Rome’s Money Troubles

Though the most powerful beast in human history, Rome was still dependent on the flow of money for its lifeblood.  In the firm grip of a financial system dating back to Babylon, the Roman war machine was grinding to a halt under an enormous debt burden – and questions were being asked in the Empire’s furthest reaches.

(continued from Saturn Death Cult – Part 2)

To sustain its cycle of debt and war Rome had to constantly expand and swallow up ever more peoples and territory.  As a result, and quiet understandably, the peoples at the periphery of the empire were becoming evermore impatient with this policy.  The first signs of real trouble had raised its head in the distant Roman province of Judea during the start of the Julian succession of emperors.  At the centre of it was, what else, a temple.

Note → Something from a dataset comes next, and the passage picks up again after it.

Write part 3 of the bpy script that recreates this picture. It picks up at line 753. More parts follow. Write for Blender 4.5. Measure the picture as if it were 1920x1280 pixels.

A minor event by Roman standards, it seems a certain Judean decided to physically assault the merchant bankers operating out of the main temple in Jerusalem and then declare he was the Son of God come to rescue the lost sheep of the house of Israel.  By sheep we can safely assume he meant people, but his actions in beating up and chucking out the merchant bankers caused a major furore amongst the locals.  Three years later he was executed for his troubles, but left a smallish band of supporters who continued to preach amongst other things that ‘the love of money is the root of all evil.’

At the time the Romans hardly took any notice of what was to them a squabble between rival priest factions for the control of a minor one-god temple.  They had bigger things to worry about and bigger temples to prove it.  However, a short thirty-two years later and the Romans had a full-blown uprising on their hands.

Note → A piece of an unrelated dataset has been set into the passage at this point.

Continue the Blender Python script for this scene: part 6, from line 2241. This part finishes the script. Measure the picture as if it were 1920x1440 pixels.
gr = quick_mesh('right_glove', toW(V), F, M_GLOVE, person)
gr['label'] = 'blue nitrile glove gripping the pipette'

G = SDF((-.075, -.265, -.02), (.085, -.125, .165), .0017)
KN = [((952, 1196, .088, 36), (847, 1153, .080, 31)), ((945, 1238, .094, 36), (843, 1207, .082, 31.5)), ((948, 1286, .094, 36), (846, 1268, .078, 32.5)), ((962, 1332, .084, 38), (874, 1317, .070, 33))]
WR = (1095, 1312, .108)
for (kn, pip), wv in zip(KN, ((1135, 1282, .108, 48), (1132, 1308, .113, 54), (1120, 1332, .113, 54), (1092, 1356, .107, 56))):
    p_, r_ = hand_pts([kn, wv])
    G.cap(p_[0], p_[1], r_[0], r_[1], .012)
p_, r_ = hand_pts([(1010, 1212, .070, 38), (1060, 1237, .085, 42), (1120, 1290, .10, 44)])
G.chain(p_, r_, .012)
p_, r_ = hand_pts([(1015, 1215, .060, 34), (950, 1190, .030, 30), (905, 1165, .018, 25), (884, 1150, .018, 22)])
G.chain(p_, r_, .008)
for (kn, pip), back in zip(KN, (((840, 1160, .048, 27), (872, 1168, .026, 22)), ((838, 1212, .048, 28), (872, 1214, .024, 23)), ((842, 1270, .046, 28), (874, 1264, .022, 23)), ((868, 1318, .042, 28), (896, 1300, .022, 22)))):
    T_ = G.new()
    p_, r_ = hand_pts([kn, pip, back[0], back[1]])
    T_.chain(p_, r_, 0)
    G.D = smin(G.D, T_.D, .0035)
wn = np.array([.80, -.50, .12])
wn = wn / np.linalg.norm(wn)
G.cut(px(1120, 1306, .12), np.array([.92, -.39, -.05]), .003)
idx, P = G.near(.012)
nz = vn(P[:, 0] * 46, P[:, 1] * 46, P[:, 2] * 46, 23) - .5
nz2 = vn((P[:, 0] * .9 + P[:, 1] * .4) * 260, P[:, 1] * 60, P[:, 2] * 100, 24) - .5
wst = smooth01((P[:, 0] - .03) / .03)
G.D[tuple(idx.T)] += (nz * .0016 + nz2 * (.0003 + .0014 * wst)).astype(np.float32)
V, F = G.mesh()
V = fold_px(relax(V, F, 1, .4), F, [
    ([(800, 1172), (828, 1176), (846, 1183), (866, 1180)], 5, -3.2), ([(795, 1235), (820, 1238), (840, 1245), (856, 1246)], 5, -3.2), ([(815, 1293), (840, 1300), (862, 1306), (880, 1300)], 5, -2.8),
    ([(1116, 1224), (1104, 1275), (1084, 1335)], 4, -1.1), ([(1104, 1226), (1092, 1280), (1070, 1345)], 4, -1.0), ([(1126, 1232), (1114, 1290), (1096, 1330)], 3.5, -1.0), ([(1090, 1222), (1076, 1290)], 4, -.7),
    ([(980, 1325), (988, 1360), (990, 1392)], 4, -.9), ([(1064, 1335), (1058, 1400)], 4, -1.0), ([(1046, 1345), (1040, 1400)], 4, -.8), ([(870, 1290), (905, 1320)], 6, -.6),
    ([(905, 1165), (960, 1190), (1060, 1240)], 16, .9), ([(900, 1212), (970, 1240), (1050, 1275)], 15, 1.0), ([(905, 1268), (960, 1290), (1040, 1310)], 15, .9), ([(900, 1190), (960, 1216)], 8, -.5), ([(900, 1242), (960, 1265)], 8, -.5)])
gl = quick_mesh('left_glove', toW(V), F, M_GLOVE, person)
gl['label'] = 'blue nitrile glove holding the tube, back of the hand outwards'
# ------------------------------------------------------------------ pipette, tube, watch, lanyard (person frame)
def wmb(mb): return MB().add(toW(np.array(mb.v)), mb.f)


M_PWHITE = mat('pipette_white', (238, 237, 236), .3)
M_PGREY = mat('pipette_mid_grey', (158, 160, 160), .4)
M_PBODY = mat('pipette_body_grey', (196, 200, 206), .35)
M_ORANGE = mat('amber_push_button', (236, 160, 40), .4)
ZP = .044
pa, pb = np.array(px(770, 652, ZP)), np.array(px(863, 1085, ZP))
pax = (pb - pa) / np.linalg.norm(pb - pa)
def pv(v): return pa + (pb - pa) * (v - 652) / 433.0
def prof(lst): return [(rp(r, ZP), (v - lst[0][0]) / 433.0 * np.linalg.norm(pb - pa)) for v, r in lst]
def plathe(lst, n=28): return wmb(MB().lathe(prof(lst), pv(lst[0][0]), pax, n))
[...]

Typically, the Romans believed they had to make an absolute example out of this rebellious province and in the most brutal way possible.  The temple at the centre of Judean life and resistance was utterly destroyed with documents from the era suggesting atrocities on a scale unheard of with whole populations succumbing to barbaric acts of what today would be called genocidal ethnic cleansing.  Back in Rome, the blood-sacrifice junkies purred and the merchant bankers cashed in.

In the meantime, the nearly forgotten followers of the anti-banker Judean quietly dispersed themselves throughout the Roman world while Rome got back to the business of being Rome.

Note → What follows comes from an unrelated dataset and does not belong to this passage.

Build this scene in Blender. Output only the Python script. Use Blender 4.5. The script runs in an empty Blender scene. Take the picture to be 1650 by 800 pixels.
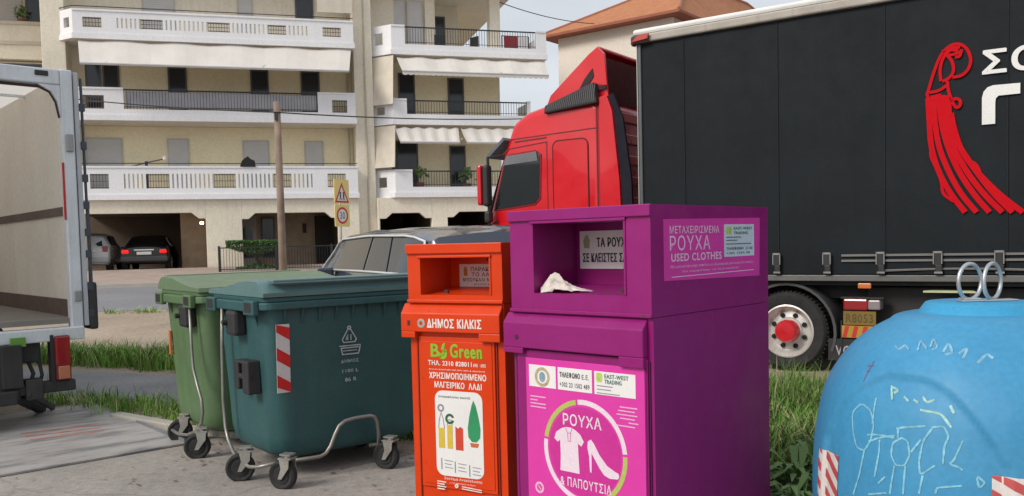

Unfortunately the business of being Rome meant dealing with an extremely overstretched frontier. The debt burden incurred in the defence and maintenance of Rome’s borders grew and grew and, as always in this now familiar pattern, started to implode under its own weight.  Rome had reached the limits of its ability to expand and as such could no longer service its debt to the merchant banker families that were now the true power in the empire.

Then it started to happen again, just as it had during the lead up to the catastrophe during the Tower of Babel epoch.  The original Roman silver standard that defined the coin of the realm was debased to help pay for the crushing debt owed to the merchant banker class.  This set off the inevitable bout of hyperinflation that always follows when a currency is no longer trusted to hold the value its supposed to have.  People simply stopped trusting that a Roman coin actually contained the stated amount of precious metal it was supposed to be made up of.  Exacerbating this was the self-serving actions of the merchant bankers illegally clipping and filing off the precious metals contained in the increasingly debased currency.  Everybody got in on the act and soon Rome’s all important trade tributaries started to grind to a halt.

The economic crisis of the third century was one of history’s most destructive.  It provided the backdrop for a series of socio-economic changes that would affect the world for millennia.  Though the Imperial Rome of the Caesars would struggle on for another two centuries in one form or another, its days as a vibrant power were numbered and what became known as the Dark Ages stood poised to fill the void.